A Mayberry Lesson on Values

By Ken Anderson, The Mayberry Guru, themayberryguru@gmail.com




Television is perhaps one of the most effective means by which people learn many of life's values. According to the A.C. Nielsen Co., the average American watches more than 4 hours of TV each day (or 28 hours/week, or two months of nonstop TV-watching per year). Other than local programming and news broadcasts, much of what we watch is Hollywood-made. And what Hollywood produces often creates the standards for society's code of ethics and morality.

I am not an avid TV watcher. I use my 56" smart TV for watching sports and classic videos. I find the reality programs, violent dramas, and off-color comedies not to my liking at all. Perhaps this explains why I would much prefer to watch my "Andy Griffith Show" videos. For one thing, it had characters that I could readily identify with.


One of the most enduring premises of "The Andy Griffith Show" is that the writers wanted their viewers to know that every person has worth. The characters in Mayberry were not glamorous highly-educated professionals. They were small-town citizens who had jobs and not professions. They worked at the gas station, the grocery store, and the barbershop. Only a few were college-educated, and some could barely read and write. One was even the town drunk, yet he was Sheriff Taylor's friend.


While the primary purpose of "The Andy Griffith Show" was to entertain its viewers with delightful characters and humorous storylines, every episode contained an underlying life lesson. Even though Otis Campbell, the town drunk, ended up in jail every weekend, viewers learned he was a caring and hard-working person who was always ready to lend a helping hand. In other words, as a human being, he had value.

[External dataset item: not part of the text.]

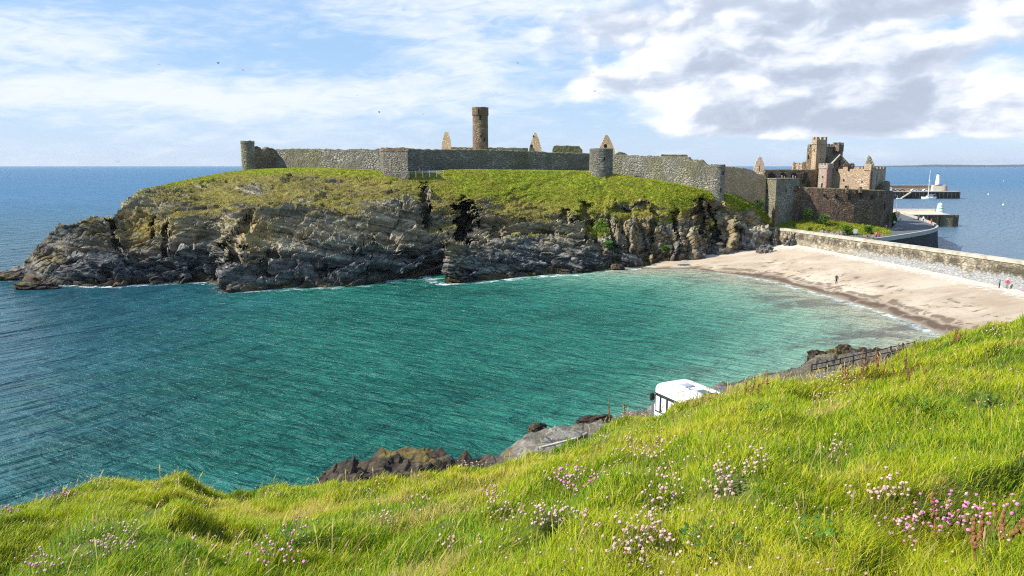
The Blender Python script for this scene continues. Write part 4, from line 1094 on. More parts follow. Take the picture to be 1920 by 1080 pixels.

Goober and Gomer Pyle had little education, and they pumped gas, worked on cars, and had no social graces. Goober read comic books, and Gomer always smelled like gas and oil, yet they both had a common goal. They wanted girlfriends. The show's writers made it known that love is not just for those who are intelligent, attractive, and personable. Most everyone seeks love, but unfortunately, some never find it. But once again, Sheriff Taylor takes it upon himself to help because he knows Goober and Gomer have value.


Most of the people I knew while growing up in Dorchester were very similar to the folks of Mayberry. They were farmers, factory workers, merchants, mechanics, and stay-at-home mothers. Few were college-educated, and none were wealthy. But they all had one thing in common. They were hard-working, honest, and they had great value.